Makina Finance: The $4.1M Flash-Loan Oracle Manipulation (January 2026)
On January 20, 2026, Makina Finance—a DeFi protocol utilizing Curve liquidity pools—was exploited for approximately $4.13 million (roughly 1,300 ETH). The attack utilized a classic yet highly sophisticated Flash-Loan-assisted Oracle Manipulation against the DUSD/USDC stablecoin pool.
Technical Overview
Makina Finance's core logic relied on evaluating the "fair value" of assets within its liquidity pools to determine collateralization and withdrawal limits. To achieve this, it utilized a "spot price" oracle logic—calculating the ratio of assets within its primary Curve pool (DUSD/USDC).
The vulnerability was an over-reliance on the instantaneous state of the pool (spot price) rather than using a Time-Weighted Average Price (TWAP) or a resilient external oracle like Chainlink.
Exploit Mechanism: The 280M USDC Squeeze
The attacker executed a surgical sequence of transactions within a single block (03:40:35 UTC):
- Flash Loan Accumulation: The attacker initiated a massive flash loan of $280 million USDC from a decentralized provider (likely Aave or Balancer).
- Pool Imbalance: Using the 280M USDC, the attacker flooded the Makina DUSD/USDC Curve pool. This sudden, massive influx of USDC relative to DUSD drastically skewed the pool's ratio.
- Oracle Distortion: Makina’s internal oracle, which evaluated token values based on the spot ratio of the Curve pool, was "misled" by the imbalance.
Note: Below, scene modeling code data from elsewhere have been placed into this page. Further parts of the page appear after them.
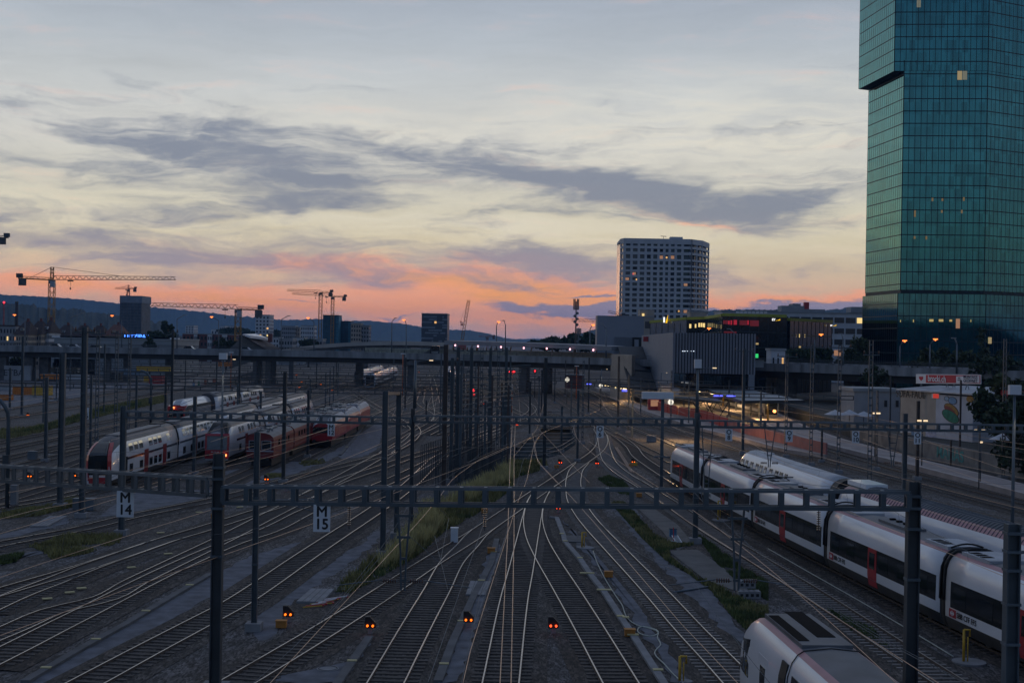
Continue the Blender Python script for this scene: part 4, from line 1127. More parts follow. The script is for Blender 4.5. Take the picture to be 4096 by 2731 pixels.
# drop supports hanging from the nearest gantry
def drop(u, vbot, label, w=.5):
    p = at_beam(ga, gb, u); zb = atY(u, vbot, p.y).z
    o = thing('hanging_support', label, 'support', (p.x, p.y, zb), 'supports hanging from the nearest gantry')
    mb = MB(); zt = p.z-.72
    for s in (-1, 1): mb.bar((p.x+s*w/2, p.y, zt), (p.x+s*.12, p.y, zb+ (zt-zb)*.45), .07, .09); mb.bar((p.x+s*.12, p.y, zb+(zt-zb)*.45), (p.x+s*.07, p.y, zb), .07, .09)
    for k in range(4): z = zb + (zt-zb)*(.12+.25*k); ww = .14 if k < 2 else .14+(w-.14)*(k-1)/3; mb.bar((p.x-ww, p.y, z), (p.x+ww, p.y, z), .05, .1)
    mb.build('frame', m_mast, o)
    for s in (-1, 1):
        mb = MB(); mb.tube([(p.x+s*.2, p.y, zb+.35), (p.x+s*.75, p.y, zb+.4)], .03, 6); mb.tube([(p.x+s*.8, p.y, zb+.4), (p.x+s*2.6, p.y, zb+.15)], .022, 6)
        b = mb.build('registration_arm', m_steel, o)
        mb = MB()
        for k in range(6): mb.tube([(p.x+s*(.28+k*.09), p.y, zb+.37), (p.x+s*(.32+k*.09), p.y, zb+.37)], .085, 8)
        mb.build('insulator', m_insul, b)
drop(1616, 2360, 'left V-shaped support hanging from the nearest gantry over the switch')
drop(2950, 2360, 'right V-shaped support hanging from the nearest gantry by the concrete slabs')
def hang_ins(u, label, L=.75, n=9):
    p = at_beam(ga, gb, u); o = thing('hanging_insulator', label, 'insulator', (p.x, p.y, p.z-.75-L), 'ribbed insulators under the nearest gantry')
    mb = MB(); mb.tube([(p.x, p.y, p.z-.7), (p.x, p.y, p.z-.95-L)], .02, 6); mb.build('rod', m_steel2, o)
    mb = MB()
    for k in range(n): z = p.z-.85-L*k/n; mb.tube([(p.x, p.y, z), (p.x, p.y, z-.035)], .075, 10)
    mb.build('insulator_discs', m_insul, o)
hang_ins(1400, 'insulator string hanging just right of the M15 sign')
hang_ins(1943, 'insulator string hanging left of the twin vertical wires')
hang_ins(3274, 'insulator string hanging over the roof of the long white train')
p = at_beam(gla, glb, 510); sign('M', '14', Vector((p.x, p.y-.2, p.z-.78)), .72, 1.10, 'white sign M 14 hanging from the sloping left gantry beam')
p = at_beam(ga, gb, 1290); sign('M', '15', Vector((p.x, p.y-.2, p.z-.72)), .66, 1.06, 'white sign M 15 hanging from the nearest long gantry beam')
# second row of gantries, about a hundred metres out
ms = {}
def M2(key, b, t, label, **k): ms[key] = mast(b, t, label, **k); return ms[key]
o2, p2, z2 = M2('c', (2780, 2172), (2784, 1651), 'grey mast with concrete footing carrying the middle gantry beside the long white train', w=.36, group='masts of the middle gantry')
o1, p1, z1 = M2('b', (1643, 2149), (1652, 1633), 'dark mast with a slim lamp pole on top at the grass strip', w=.28, m=m_mastd, group='masts of the middle gantry')
o0_, p0_, z0_ = M2('a', (486, 2139), (491, 1623), 'grey mast behind the M14 sign before the round-nosed double-deck train', w=.38, group='masts of the middle gantry')
o3, p3, z3 = M2('d', (3612, 2190), (3621, 1653), 'grey mast between the O10 and O11 signs behind the nearest gantry', w=.30, group='masts of the middle gantry')
g2, b0, b1 = gantry('middle gantry beam over the yard tracks carrying the M12 sign', (p0_.x+.2, p0_.y), (p1.x-.15, p1.y), atY(505, 1641, p0_.y).z, atY(1645, 1668, p1.y).z, hh=.5, dp=.45, step=.9)
g3, b2, b3 = gantry('middle gantry beam over the centre tracks carrying the O6 sign', (p1.x+.15, p1.y), (p2.x-.18, p2.y), atY(1665, 1659, p1.y).z, atY(2765, 1672, p2.y).z, hh=.5, dp=.45, step=.9)
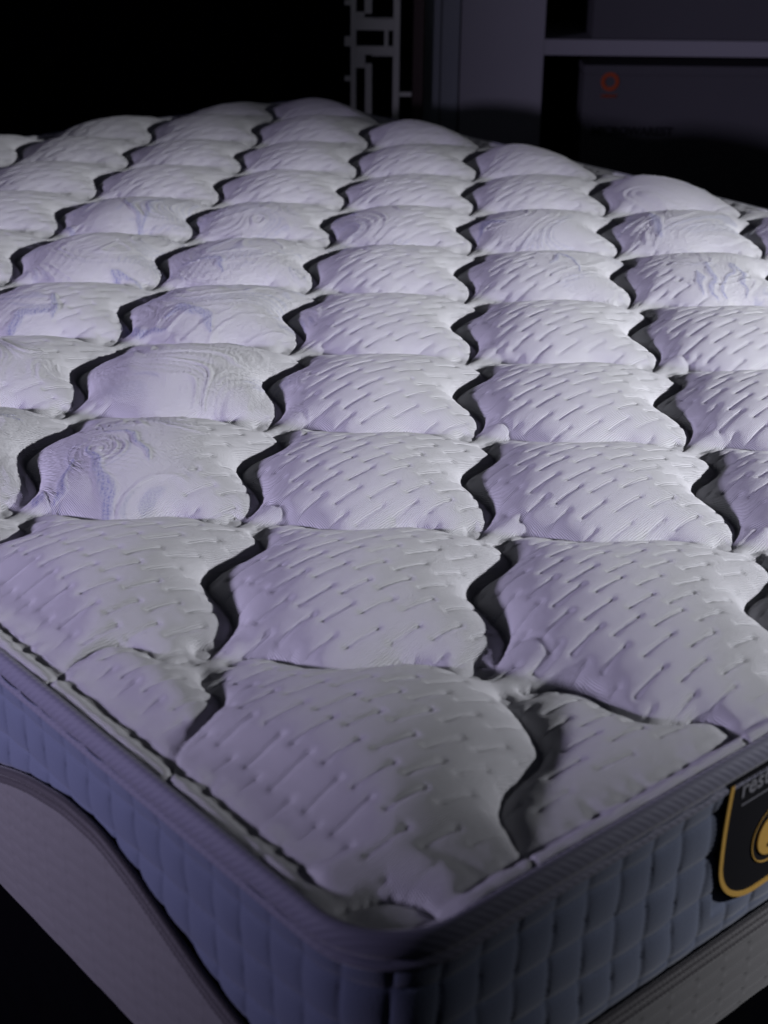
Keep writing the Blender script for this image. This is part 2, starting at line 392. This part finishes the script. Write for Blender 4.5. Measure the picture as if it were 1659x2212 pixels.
# blue yarn motifs
yarn = np.zeros_like(gx)
strokes = [([(0.463, 0.999), (0.455, 0.956), (0.477, 0.932)], 10), ([(0.491, 0.954), (0.517, 0.955), (0.519, 0.92), (0.511, 0.894)], 8),
 ([(0.71, 1.395), (0.694, 1.339), (0.676, 1.304)], 4), ([(0.676, 1.304), (0.741, 1.37), (0.752, 1.369)], 5),
 ([(0.335, 1.035), (0.372, 1.071), (0.397, 1.051), (0.417, 1.082)], 8), ([(0.166, 0.649), (0.15, 0.636)], 7),
 ([(0.225, 0.663), (0.204, 0.619), (0.195, 0.588), (0.177, 0.565)], 7), ([(0.249, 0.686), (0.261, 0.669), (0.256, 0.638), (0.247, 0.604)], 3),
 ([(0.909, 1.17), (0.939, 1.181), (0.935, 1.15)], 8), ([(1.015, 0.989), (1.062, 1.01), (1.063, 0.983)], 7),
 ([(1.254, 0.883), (1.207, 0.838), (1.187, 0.807)], 7), ([(1.114, 0.678), (1.053, 0.611)], 5),
 ([(1.059, 0.606), (1.142, 0.656), (1.126, 0.629), (1.089, 0.594)], 4), ([(1.08, 0.665), (1.049, 0.626)], 4),
 ([(0.489, 0.859), (0.5, 0.839), (0.508, 0.823)], 4), ([(0.833, 1.056), (0.877, 1.051), (0.901, 1.012)], 5),
 ([(0.202, 0.8), (0.213, 0.792)], 2.5), ([(0.198, 0.793), (0.214, 0.78)], 2.5), ([(0.962, 0.799), (1.005, 0.819), (1.009, 0.802), (0.982, 0.769)], 3),
 ([(0.608, 1.406), (0.603, 1.345)], 5), ([(0.515, 1.127), (0.55, 1.152), (0.557, 1.12)], 4), ([(0.41, 1.064), (0.388, 1.036)], 4),
 ([(0.199, 0.663), (0.174, 0.63), (0.156, 0.619)], 4), ([(0.62, 1.12), (0.66, 1.09), (0.64, 1.06)], 4)]
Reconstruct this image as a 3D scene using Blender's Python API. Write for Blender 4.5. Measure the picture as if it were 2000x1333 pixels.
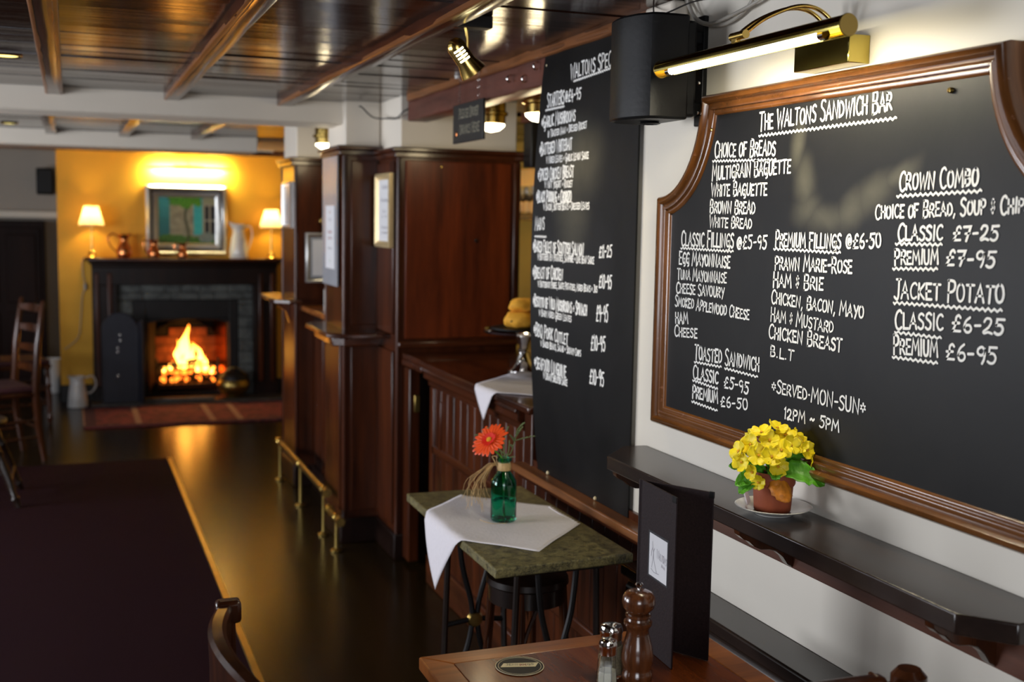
import bpy, bmesh, math, random
from mathutils import Vector, Matrix
from math import pi, sin, cos, radians
random.seed(7)
for o in list(bpy.data.objects): bpy.data.objects.remove(o)
scene = bpy.context.scene
COL = scene.collection

# ------------------------------------------------------------------ camera, light, exposure
YAW, PITCH, ROLL = 0.36932, 0.105507, 0.0171886
EYE = Vector((0, 0, 1.60))
fw = Vector((sin(YAW)*cos(PITCH), cos(YAW)*cos(PITCH), -sin(PITCH)))
rt = Vector((cos(YAW), -sin(YAW), 0)); up = rt.cross(fw)
r2 = cos(ROLL)*rt + sin(ROLL)*up; u2 = -sin(ROLL)*rt + cos(ROLL)*up
cd = bpy.data.cameras.new('camera'); cam = bpy.data.objects.new('camera', cd); COL.objects.link(cam)
cam.matrix_world = Matrix(((r2.x, u2.x, -fw.x, 0), (r2.y, u2.y, -fw.y, 0), (r2.z, u2.z, -fw.z, 1.60), (0, 0, 0, 1)))
cd.sensor_width = 36; cd.sensor_fit = 'HORIZONTAL'; cd.lens = 2234.2*36/2000
cd.clip_start = 0.05; cd.clip_end = 60
cd.dof.use_dof = True; cd.dof.focus_distance = 2.45; cd.dof.aperture_fstop = 3.2
scene.camera = cam
scene.view_settings.view_transform = 'Standard'; scene.view_settings.look = 'None'
scene.view_settings.gamma = 1.0; scene.view_settings.use_curve_mapping = False
scene.view_settings.exposure = 0.12
w = bpy.data.worlds.new('world'); scene.world = w; w.use_nodes = True
w.node_tree.nodes['Background'].inputs[0].default_value = (0.55, 0.65, 0.85, 1)
w.node_tree.nodes['Background'].inputs[1].default_value = 0.03

def light(name, kind, loc, energy, color, size=None, size_y=None, target=None, **kw):
    d = bpy.data.lights.new(name, kind); o = bpy.data.objects.new(name, d); COL.objects.link(o)
    o.location = loc; d.energy = energy; d.color = color
    if kind == 'AREA':
        d.shape = 'RECTANGLE'; d.size = size; d.size_y = size_y or size
    elif size is not None: d.shadow_soft_size = size
    for k, v in kw.items(): setattr(d, k, v)
    if target is not None:
        o.rotation_euler = (Vector(target)-Vector(loc)).to_track_quat('-Z', 'Y').to_euler()
    return o
DAY = (0.90, 0.93, 1.0)
# daylight through the three windows of the left wall and the one behind the camera
light('daylight_left_near', 'AREA', (-2.93, 3.6, 1.35), 85, DAY, 1.5, 1.1, (0, 3.6, 1.25))
light('daylight_left_middle', 'AREA', (-2.93, 6.3, 1.35), 72, DAY, 1.3, 1.1, (0, 6.3, 1.25))
light('daylight_left_far', 'AREA', (-2.93, 9.2, 1.35), 5, DAY, 1.3, 1.1, (0, 9.2, 1.25))
light('daylight_rear', 'AREA', (-0.6, -1.93, 1.45), 44, DAY, 1.6, 1.1, (0, 3, 1.30))

# ------------------------------------------------------------------ materials
MATS = {}
def nodes(name):
    m = bpy.data.materials.new(name); m.use_nodes = True
    nt = m.node_tree; b = nt.nodes['Principled BSDF']; MATS[name] = m
    return m, nt, b
def N(nt, t, **kw):
    n = nt.nodes.new(t)
    for k, v in kw.items():
        if k.startswith('i_'):
            n.inputs[k[2:].replace('_', ' ')].default_value = v
        else: setattr(n, k, v)
    return n
def bump(nt, b, src, strength=0.2, dist=0.01):
    bn = N(nt, 'ShaderNodeBump'); bn.inputs['Strength'].default_value = strength; bn.inputs['Distance'].default_value = dist
    nt.links.new(src, bn.inputs['Height']); nt.links.new(bn.outputs[0], b.inputs['Normal'])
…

The skewed ratio made DUSD appear significantly more valuable than its intended $1.00 peg.
- Value Extraction:
- The attacker (or a contract they controlled) already held a position in the DUSD pool.
- With the DUSD price artificially inflated by the massive USDC squeeze, the attacker withdrew funds or liquidated collateral based on the "new" fake valuation.
- The protocol calculated that the attacker's DUSD holdings were worth nearly $5 million more than their actual market value.
- Repayment: The attacker withdrew the surplus value in ETH and USDC, repaid the original $280 million flash loan, and exited the transaction with a net profit of 1,299 ETH.
Why This Matters (The Oracle Resilience Gap)
The Makina hack serves as a late-stage warning for modern DeFi protocols.
- Flash Loan as Leverage: It demonstrates that the available depth of flash loans ($280M+) has outpaced the liquidity of individual pools, making spot-price oracles almost entirely obsolete for high-TVL protocols.
- The MEV Factor: Immediate post-exploit analysis showed that MEV (Maximum Extractable Value) bots attempted to front-run or follow-up the exploit, further stressing the network’s stability during the attack window.
Mitigation Strategies
- Abolish Spot-Price Reliance: Protocols must transition away from using current pool ratios as a primary price source. TWAP (Time-Weighted Average Price) oracles are mandatory to ensure that momentary (single-block) imbalances cannot distort valuations.
- Redundant External Oracles: Cross-verify internal pool data against resilient external feeds like Chainlink or Pyth. If the pool price deviates from the external market price by more than a set threshold (for example, 2%), the protocol should automatically enter a defensive pause.
- Dynamic Liquidity Scaling: Implement withdraw/liquidate caps that scale with the pool's rolling average depth rather than its current state.
- Flash Loan Guardrails: While difficult to block flash loans on-chain, protocols can implement a "Two-Block Commitment" for large withdrawals, where a user must signal an intent to withdraw in Block N and can only execute in Block N+1, effectively making intra-block flash loan attacks impossible.
Conclusion
The $4.1M Makina Finance heist is a sobering reminder that the "Oracle Problem" remains the primary failure point for protocols that bridge internal liquidity with external valuations. As flash loan capacity continues to grow into the hundreds of millions, only protocols with rigorous TWAP enforcement and multi-oracle redundancy will survive the 2026 threat landscape.